**Your instructions**
Drop the pictures, then extract the listing word for word.

**Recorded data**

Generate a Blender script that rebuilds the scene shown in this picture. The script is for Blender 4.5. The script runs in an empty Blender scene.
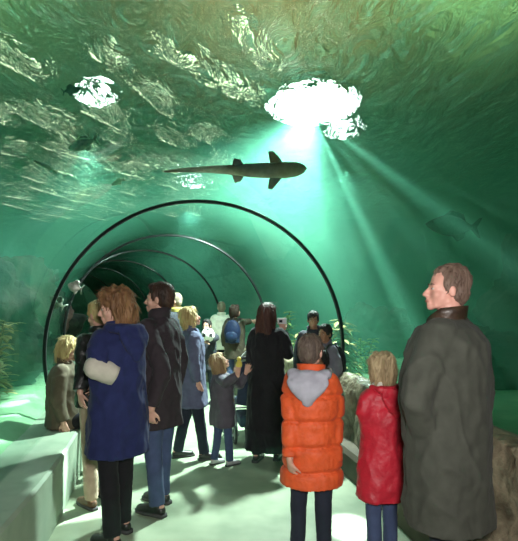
import bpy, bmesh, math, random
from mathutils import Vector, Matrix, noise, Euler
R = math.radians
PI = math.pi
scene = bpy.context.scene
COL = scene.collection
random.seed(7)

# ------------------------------------------------------------------ geometry collector
class G:
    def __init__(s):
        s.v = []; s.f = []; s.m = []; s.mi = 0
    def _add(s, vs, fs):
        b = len(s.v); s.v += [Vector(p) for p in vs]
        s.f += [tuple(i + b for i in f) for f in fs]; s.m += [s.mi] * len(fs)
    def ell(s, c, r, M=None, seg=16, rings=10):
        vs = []; fs = []
        c = Vector(c)
        for i in range(1, rings):
            th = PI * i / rings
            for j in range(seg):
                ph = 2 * PI * j / seg
                p = Vector((r[0]*math.sin(th)*math.cos(ph), r[1]*math.sin(th)*math.sin(ph), r[2]*math.cos(th)))
                if M is not None: p = M @ p
                vs.append(c + p)
        t = Vector((0, 0, r[2])); 
        if M is not None: t = M @ t
        vs.append(c + t); vs.append(c - t)
        T = len(vs) - 2; B = T + 1
        for i in range(rings - 2):
            for j in range(seg):
                a = i*seg + j; b = i*seg + (j+1) % seg
                fs.append((a, a+seg, b+seg, b))
        for j in range(seg):
            fs.append((T, j, (j+1) % seg)); o = (rings-2)*seg
            fs.append((B, o+(j+1) % seg, o+j))
        s._add(vs, fs)
    def chain(s, pts, side=(1, 0, 0), seg=16, r0=True, r1=True, level=False):
        """pts: (p, rx, ry). elliptical tube along the points"""
        P = [(Vector(p[0]), p[1], p[2] if len(p) > 2 else p[1]) for p in pts]
        side = Vector(side)
        n = len(P); T = []
        for i in range(n):
            a = P[max(i-1, 0)][0]; b = P[min(i+1, n-1)][0]
            d = (b-a); T.append(d.normalized() if d.length > 1e-9 else Vector((0, 0, 1)))
        if level: T = [Vector((0, 0, 1 if P[-1][0].z > P[0][0].z else -1))] * n
        Q = []
        for i in range(n):
            Q.append((P[i][0], P[i][1], P[i][2], T[i]))
        if r0:
            m = min(P[0][1], P[0][2]); pre = []
            for k in (80, 55, 28):
                a = R(k); pre.append((P[0][0] - T[0]*m*math.sin(a), P[0][1]*math.cos(a), P[0][2]*math.cos(a), T[0]))
            Q = pre + Q
        if r1:
            m = min(P[-1][1], P[-1][2])
            for k in (28, 55, 80):
                a = R(k); Q.append((P[-1][0] + T[-1]*m*math.sin(a), P[-1][1]*math.cos(a), P[-1][2]*math.cos(a), T[-1]))
        vs = []; fs = []
        for (p, rx, ry, t) in Q:
            sd = side - t*side.dot(t)
            if sd.length < 1e-4: sd = Vector((0, 1, 0)) - t*t.y
            sd.normalize(); up = t.cross(sd)
            for j in range(seg):
                a = 2*PI*j/seg
                vs.append(p + sd*rx*math.cos(a) + up*ry*math.sin(a))
        m = len(Q)
        for i in range(m-1):
            for j in range(seg):
                a = i*seg+j; b = i*seg+(j+1) % seg
                fs.append((a, b, b+seg, a+seg))
        fs.append(tuple(reversed(range(seg)))); fs.append(tuple(range((m-1)*seg, m*seg)))
        s._add(vs, fs)
    def box(s, c, h, M=None):
        c = Vector(c); vs = []
        for x in (-1, 1):
            for y in (-1, 1):
                for z in (-1, 1):
                    p = Vector((x*h[0], y*h[1], z*h[2]))
                    if M is not None: p = M @ p
                    vs.append(c+p)
        s._add(vs, [(0, 1, 3, 2), (4, 6, 7, 5), (0, 4, 5, 1), (2, 3, 7, 6), (0, 2, 6, 4), (1, 5, 7, 3)])
    def grid(s, fn, nu, nv, closed_u=False):
        vs = [fn(i, j) for i in range(nu) for j in range(nv)]; fs = []
        for i in range(nu if closed_u else nu-1):
            for j in range(nv-1):
                a = i*nv+j; b = ((i+1) % nu)*nv+j
                fs.append((a, b, b+1, a+1))
        s._add(vs, fs)
    def mesh(s, name='m', smooth=True):
        me = bpy.data.meshes.new(name)
        me.from_pydata([tuple(v) for v in s.v], [], s.f); me.validate(); me.update()
        if smooth: me.polygons.foreach_set('use_smooth', [True]*len(me.polygons))
        return me

def remesh(g, voxel, smooth=2, name='m'):
    me = g.mesh(name) if isinstance(g, G) else g
    o = bpy.data.objects.new('tmp', me); COL.objects.link(o)
    m = o.modifiers.new('r', 'REMESH'); m.mode = 'VOXEL'; m.voxel_size = voxel; m.use_smooth_shade = True
    if smooth:
        q = o.modifiers.new('s', 'SMOOTH'); q.iterations = smooth; q.factor = .5
    dg = bpy.context.evaluated_depsgraph_get()
    r = bpy.data.meshes.new_from_object(o.evaluated_get(dg))
    bpy.data.objects.remove(o); bpy.data.meshes.remove(me)
    r.name = name
    return r

def displace(me, fn):
    """fn(co, normal)->distance along the normal"""
    ns = [v.normal.copy() for v in me.vertices]
    for v, n in zip(me.vertices, ns):
        v.co += n * fn(v.co, n)
    me.update()

def obj(name, me, mat, parent=None):
    if isinstance(me, G): me = me.mesh(name)
    me.name = name
    o = bpy.data.objects.new(name, me); COL.objects.link(o)
    mats = mat if isinstance(mat, (list, tuple)) else [mat]
    me.materials.clear()
    for m in mats: me.materials.append(m)
    if parent is not None: o.parent = parent
    return o
def gobj(name, g, mat, parent=None, smooth=True):
    me = g.mesh(name, smooth)
    o = obj(name, me, mat, parent)
    if len(o.data.materials) > 1 and len(g.m) == len(me.polygons): me.polygons.foreach_set('material_index', g.m)
    return o
def bevel(o, w=.005, seg=2, ang=35):
    m = o.modifiers.new('bevel', 'BEVEL'); m.width = w; m.segments = seg; m.limit_method = 'ANGLE'; m.angle_limit = R(ang)
    return o
def empty(name, loc=(0, 0, 0), rz=0):
    o = bpy.data.objects.new(name, None); COL.objects.link(o); o.location = loc; o.rotation_euler = (0, 0, rz)
    o.empty_display_size = .1
    return o
def tag(o, label, cat, group=None, kind=None):
    o['label'] = label; o['category'] = cat
    if group: o['group'] = group
    if kind: o['kind'] = kind
    return o
def struct(o): o['kind'] = 'structure'; return o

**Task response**
Generate a Blender script that rebuilds the scene shown in this picture. The script is for Blender 4.5. The script runs in an empty Blender scene.
import bpy, bmesh, math, random
from mathutils import Vector, Matrix, noise, Euler
R = math.radians
PI = math.pi
scene = bpy.context.scene
COL = scene.collection
random.seed(7)

# ------------------------------------------------------------------ geometry collector
class G:
    def __init__(s):
        s.v = []; s.f = []; s.m = []; s.mi = 0
    def _add(s, vs, fs):
        b = len(s.v); s.v += [Vector(p) for p in vs]
        s.f += [tuple(i + b for i in f) for f in fs]; s.m += [s.mi] * len(fs)
    def ell(s, c, r, M=None, seg=16, rings=10):
        vs = []; fs = []
        c = Vector(c)
        for i in range(1, rings):
            th = PI * i / rings
            for j in range(seg):
                ph = 2 * PI * j / seg
                p = Vector((r[0]*math.sin(th)*math.cos(ph), r[1]*math.sin(th)*math.sin(ph), r[2]*math.cos(th)))
                if M is not None: p = M @ p
                vs.append(c + p)
        t = Vector((0, 0, r[2])); 
        if M is not None: t = M @ t
        vs.append(c + t); vs.append(c - t)
        T = len(vs) - 2; B = T + 1
        for i in range(rings - 2):
            for j in range(seg):
                a = i*seg + j; b = i*seg + (j+1) % seg
                fs.append((a, a+seg, b+seg, b))
        for j in range(seg):
            fs.append((T, j, (j+1) % seg)); o = (rings-2)*seg
            fs.append((B, o+(j+1) % seg, o+j))
        s._add(vs, fs)
    def chain(s, pts, side=(1, 0, 0), seg=16, r0=True, r1=True, level=False):
        """pts: (p, rx, ry). elliptical tube along the points"""
        P = [(Vector(p[0]), p[1], p[2] if len(p) > 2 else p[1]) for p in pts]
        side = Vector(side)
        n = len(P); T = []
        for i in range(n):
            a = P[max(i-1, 0)][0]; b = P[min(i+1, n-1)][0]
            d = (b-a); T.append(d.normalized() if d.length > 1e-9 else Vector((0, 0, 1)))
        if level: T = [Vector((0, 0, 1 if P[-1][0].z > P[0][0].z else -1))] * n
        Q = []
        for i in range(n):
            Q.append((P[i][0], P[i][1], P[i][2], T[i]))
        if r0:
            m = min(P[0][1], P[0][2]); pre = []
            for k in (80, 55, 28):
                a = R(k); pre.append((P[0][0] - T[0]*m*math.sin(a), P[0][1]*math.cos(a), P[0][2]*math.cos(a), T[0]))
            Q = pre + Q
        if r1:
            m = min(P[-1][1], P[-1][2])
            for k in (28, 55, 80):
                a = R(k); Q.append((P[-1][0] + T[-1]*m*math.sin(a), P[-1][1]*math.cos(a), P[-1][2]*math.cos(a), T[-1]))
        vs = []; fs = []
        for (p, rx, ry, t) in Q:
            sd = side - t*side.dot(t)
            if sd.length < 1e-4: sd = Vector((0, 1, 0)) - t*t.y
            sd.normalize(); up = t.cross(sd)
            for j in range(seg):
                a = 2*PI*j/seg
                vs.append(p + sd*rx*math.cos(a) + up*ry*math.sin(a))
        m = len(Q)
        for i in range(m-1):
            for j in range(seg):
                a = i*seg+j; b = i*seg+(j+1) % seg
                fs.append((a, b, b+seg, a+seg))
        fs.append(tuple(reversed(range(seg)))); fs.append(tuple(range((m-1)*seg, m*seg)))
        s._add(vs, fs)
    def box(s, c, h, M=None):
        c = Vector(c); vs = []
        for x in (-1, 1):
            for y in (-1, 1):
                for z in (-1, 1):
                    p = Vector((x*h[0], y*h[1], z*h[2]))
                    if M is not None: p = M @ p
                    vs.append(c+p)
        s._add(vs, [(0, 1, 3, 2), (4, 6, 7, 5), (0, 4, 5, 1), (2, 3, 7, 6), (0, 2, 6, 4), (1, 5, 7, 3)])
    def grid(s, fn, nu, nv, closed_u=False):
        vs = [fn(i, j) for i in range(nu) for j in range(nv)]; fs = []
        for i in range(nu if closed_u else nu-1):
            for j in range(nv-1):
                a = i*nv+j; b = ((i+1) % nu)*nv+j
                fs.append((a, b, b+1, a+1))
        s._add(vs, fs)
    def mesh(s, name='m', smooth=True):
        me = bpy.data.meshes.new(name)
        me.from_pydata([tuple(v) for v in s.v], [], s.f); me.validate(); me.update()
        if smooth: me.polygons.foreach_set('use_smooth', [True]*len(me.polygons))
        return me

def remesh(g, voxel, smooth=2, name='m'):
    me = g.mesh(name) if isinstance(g, G) else g
    o = bpy.data.objects.new('tmp', me); COL.objects.link(o)
    m = o.modifiers.new('r', 'REMESH'); m.mode = 'VOXEL'; m.voxel_size = voxel; m.use_smooth_shade = True
    if smooth:
        q = o.modifiers.new('s', 'SMOOTH'); q.iterations = smooth; q.factor = .5
    dg = bpy.context.evaluated_depsgraph_get()
    r = bpy.data.meshes.new_from_object(o.evaluated_get(dg))
    bpy.data.objects.remove(o); bpy.data.meshes.remove(me)
    r.name = name
    return r

def displace(me, fn):
    """fn(co, normal)->distance along the normal"""
    ns = [v.normal.copy() for v in me.vertices]
    for v, n in zip(me.vertices, ns):
        v.co += n * fn(v.co, n)
    me.update()

def obj(name, me, mat, parent=None):
    if isinstance(me, G): me = me.mesh(name)
    me.name = name
    o = bpy.data.objects.new(name, me); COL.objects.link(o)
    mats = mat if isinstance(mat, (list, tuple)) else [mat]
    me.materials.clear()
    for m in mats: me.materials.append(m)
    if parent is not None: o.parent = parent
    return o
def gobj(name, g, mat, parent=None, smooth=True):
    me = g.mesh(name, smooth)
    o = obj(name, me, mat, parent)
    if len(o.data.materials) > 1 and len(g.m) == len(me.polygons): me.polygons.foreach_set('material_index', g.m)
    return o
def bevel(o, w=.005, seg=2, ang=35):
    m = o.modifiers.new('bevel', 'BEVEL'); m.width = w; m.segments = seg; m.limit_method = 'ANGLE'; m.angle_limit = R(ang)
    return o
def empty(name, loc=(0, 0, 0), rz=0):
    o = bpy.data.objects.new(name, None); COL.objects.link(o); o.location = loc; o.rotation_euler = (0, 0, rz)
    o.empty_display_size = .1
    return o
def tag(o, label, cat, group=None, kind=None):
    o['label'] = label; o['category'] = cat
    if group: o['group'] = group
    if kind: o['kind'] = kind
    return o
def struct(o): o['kind'] = 'structure'; return o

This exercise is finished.